The researchers said that after making the  Geobacter discovery they realized that the ability to generate electricity from the air is generic: any kind of material can harvest electricity from air, as long as it has a certain property.

That property is the requirement to have holes smaller than 100 nanometers. This is because of a parameter known as the “mean free path,” the distance a single molecule of a substance–in this case water in the air–travels before it bumps into another single molecule of the same substance. When water molecules are suspended in the air, their mean free path is about 100 nm.
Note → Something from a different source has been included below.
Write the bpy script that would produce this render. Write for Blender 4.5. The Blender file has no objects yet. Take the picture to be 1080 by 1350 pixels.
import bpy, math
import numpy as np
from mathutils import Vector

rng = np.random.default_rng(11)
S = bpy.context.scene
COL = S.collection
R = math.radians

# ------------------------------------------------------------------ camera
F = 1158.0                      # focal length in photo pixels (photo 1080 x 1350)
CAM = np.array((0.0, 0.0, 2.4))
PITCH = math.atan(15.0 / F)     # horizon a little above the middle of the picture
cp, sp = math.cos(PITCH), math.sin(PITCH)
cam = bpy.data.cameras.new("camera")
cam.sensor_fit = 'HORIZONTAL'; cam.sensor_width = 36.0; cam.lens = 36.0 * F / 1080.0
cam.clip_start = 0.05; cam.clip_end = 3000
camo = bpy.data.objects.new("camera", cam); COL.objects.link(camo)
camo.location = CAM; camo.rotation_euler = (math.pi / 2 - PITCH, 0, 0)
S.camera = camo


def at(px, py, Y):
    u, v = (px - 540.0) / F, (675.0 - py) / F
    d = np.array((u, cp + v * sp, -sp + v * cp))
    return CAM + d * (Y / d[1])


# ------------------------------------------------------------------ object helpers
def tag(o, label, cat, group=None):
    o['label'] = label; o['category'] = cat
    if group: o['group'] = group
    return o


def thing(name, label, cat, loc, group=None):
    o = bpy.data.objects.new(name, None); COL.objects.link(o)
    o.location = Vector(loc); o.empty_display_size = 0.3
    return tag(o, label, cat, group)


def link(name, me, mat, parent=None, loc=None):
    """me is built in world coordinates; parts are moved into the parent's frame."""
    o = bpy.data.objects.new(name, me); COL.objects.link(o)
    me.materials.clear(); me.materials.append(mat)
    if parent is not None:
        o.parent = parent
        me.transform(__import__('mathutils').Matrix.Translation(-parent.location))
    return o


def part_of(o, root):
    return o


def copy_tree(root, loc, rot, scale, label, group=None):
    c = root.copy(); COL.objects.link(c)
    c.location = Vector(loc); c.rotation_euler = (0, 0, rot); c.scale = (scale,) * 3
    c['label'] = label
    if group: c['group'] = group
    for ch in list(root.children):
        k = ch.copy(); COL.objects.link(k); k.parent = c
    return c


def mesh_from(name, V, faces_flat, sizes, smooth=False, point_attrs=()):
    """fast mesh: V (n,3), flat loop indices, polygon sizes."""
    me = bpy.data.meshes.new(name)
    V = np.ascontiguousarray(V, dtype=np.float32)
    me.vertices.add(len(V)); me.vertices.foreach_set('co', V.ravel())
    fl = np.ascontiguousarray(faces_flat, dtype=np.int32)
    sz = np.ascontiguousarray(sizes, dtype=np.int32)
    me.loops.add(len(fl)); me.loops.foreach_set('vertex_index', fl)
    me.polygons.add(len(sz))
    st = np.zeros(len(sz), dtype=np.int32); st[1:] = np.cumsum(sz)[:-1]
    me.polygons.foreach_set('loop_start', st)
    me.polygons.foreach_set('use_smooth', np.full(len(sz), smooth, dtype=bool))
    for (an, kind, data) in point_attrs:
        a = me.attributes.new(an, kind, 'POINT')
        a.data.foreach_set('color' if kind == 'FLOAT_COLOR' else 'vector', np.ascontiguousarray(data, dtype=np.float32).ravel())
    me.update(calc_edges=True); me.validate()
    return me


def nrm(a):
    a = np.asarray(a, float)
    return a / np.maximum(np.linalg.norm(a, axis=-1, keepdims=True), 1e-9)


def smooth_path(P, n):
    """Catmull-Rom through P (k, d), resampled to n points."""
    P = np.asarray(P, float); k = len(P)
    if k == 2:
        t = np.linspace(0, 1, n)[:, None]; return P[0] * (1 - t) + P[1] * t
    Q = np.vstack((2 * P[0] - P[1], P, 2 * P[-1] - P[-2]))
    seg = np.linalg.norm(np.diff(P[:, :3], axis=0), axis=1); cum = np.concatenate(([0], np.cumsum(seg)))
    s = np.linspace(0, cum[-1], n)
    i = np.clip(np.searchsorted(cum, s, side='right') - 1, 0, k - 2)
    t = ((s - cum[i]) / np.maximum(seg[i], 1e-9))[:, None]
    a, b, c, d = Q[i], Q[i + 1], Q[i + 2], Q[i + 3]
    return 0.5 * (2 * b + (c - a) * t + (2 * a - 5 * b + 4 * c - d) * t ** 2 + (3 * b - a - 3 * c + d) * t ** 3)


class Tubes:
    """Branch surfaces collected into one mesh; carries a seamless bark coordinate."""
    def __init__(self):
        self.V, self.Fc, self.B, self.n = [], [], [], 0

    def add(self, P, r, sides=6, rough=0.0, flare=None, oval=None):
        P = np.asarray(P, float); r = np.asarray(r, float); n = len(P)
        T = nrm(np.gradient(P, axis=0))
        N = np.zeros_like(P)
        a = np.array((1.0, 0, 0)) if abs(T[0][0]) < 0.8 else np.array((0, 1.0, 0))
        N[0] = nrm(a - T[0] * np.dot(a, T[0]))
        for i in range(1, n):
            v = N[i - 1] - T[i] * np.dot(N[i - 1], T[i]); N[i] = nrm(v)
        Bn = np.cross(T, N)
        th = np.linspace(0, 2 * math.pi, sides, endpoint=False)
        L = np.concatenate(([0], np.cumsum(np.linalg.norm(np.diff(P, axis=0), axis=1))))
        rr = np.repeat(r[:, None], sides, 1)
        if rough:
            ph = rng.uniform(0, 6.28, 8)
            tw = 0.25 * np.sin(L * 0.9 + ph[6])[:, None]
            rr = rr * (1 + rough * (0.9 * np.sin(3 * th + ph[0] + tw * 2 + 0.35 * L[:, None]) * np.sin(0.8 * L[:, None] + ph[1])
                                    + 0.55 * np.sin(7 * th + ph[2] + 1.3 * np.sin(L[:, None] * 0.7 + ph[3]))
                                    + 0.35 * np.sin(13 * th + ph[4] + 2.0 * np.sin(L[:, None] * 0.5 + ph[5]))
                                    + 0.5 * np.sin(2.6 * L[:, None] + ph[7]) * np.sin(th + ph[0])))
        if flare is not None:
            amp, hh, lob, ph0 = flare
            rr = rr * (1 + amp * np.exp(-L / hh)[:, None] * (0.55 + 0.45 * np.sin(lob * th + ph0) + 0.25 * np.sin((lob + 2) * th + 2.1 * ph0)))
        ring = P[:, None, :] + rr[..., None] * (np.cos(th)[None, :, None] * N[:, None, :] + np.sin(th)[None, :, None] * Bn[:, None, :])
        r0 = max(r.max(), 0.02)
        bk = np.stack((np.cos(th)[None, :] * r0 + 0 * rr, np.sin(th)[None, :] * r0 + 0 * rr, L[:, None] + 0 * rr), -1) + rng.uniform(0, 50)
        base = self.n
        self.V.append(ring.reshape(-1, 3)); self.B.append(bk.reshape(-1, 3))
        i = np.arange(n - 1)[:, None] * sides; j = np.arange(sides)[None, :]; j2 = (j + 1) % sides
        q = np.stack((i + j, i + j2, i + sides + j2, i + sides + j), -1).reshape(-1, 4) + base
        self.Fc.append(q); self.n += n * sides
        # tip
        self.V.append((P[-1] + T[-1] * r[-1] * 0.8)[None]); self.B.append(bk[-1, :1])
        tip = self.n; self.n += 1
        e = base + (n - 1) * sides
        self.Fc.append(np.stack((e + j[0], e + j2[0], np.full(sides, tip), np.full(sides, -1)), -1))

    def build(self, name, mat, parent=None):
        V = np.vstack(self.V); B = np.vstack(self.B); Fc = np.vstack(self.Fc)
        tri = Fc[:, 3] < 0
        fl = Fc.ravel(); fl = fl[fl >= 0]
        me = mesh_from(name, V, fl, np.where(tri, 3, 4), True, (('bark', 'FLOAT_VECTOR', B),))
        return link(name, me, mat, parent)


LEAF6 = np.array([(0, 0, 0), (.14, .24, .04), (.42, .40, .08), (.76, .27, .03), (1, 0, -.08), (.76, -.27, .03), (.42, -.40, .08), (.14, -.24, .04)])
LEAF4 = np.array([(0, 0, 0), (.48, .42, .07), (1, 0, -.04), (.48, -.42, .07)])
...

The researchers designed a harvester made from a thin layer of material filled with nanopores smaller than 100 nm that would let water molecules pass from the upper to the lower part of the material. But because each pore is so small, the water molecules would easily bump into the pore’s edge as they pass through the thin layer. They said this means that the upper part of the layer would be bombarded with many more charge-carrying water molecules than the lower part, creating a charge imbalance, like that in a cloud, as the upper part increased its charge relative to the lower part. This would effectually create a battery that runs as long as there is any humidity in the air.

The researchers said that because humidity is ever-present, the harvester would run 24/7, which would solve the intermittency challenge with technologies like solar or wind. 

The research was supported by the National Science Foundation, Sony Group, Link Foundation, and the Institute for Applied Life Sciences at UMass Amherst.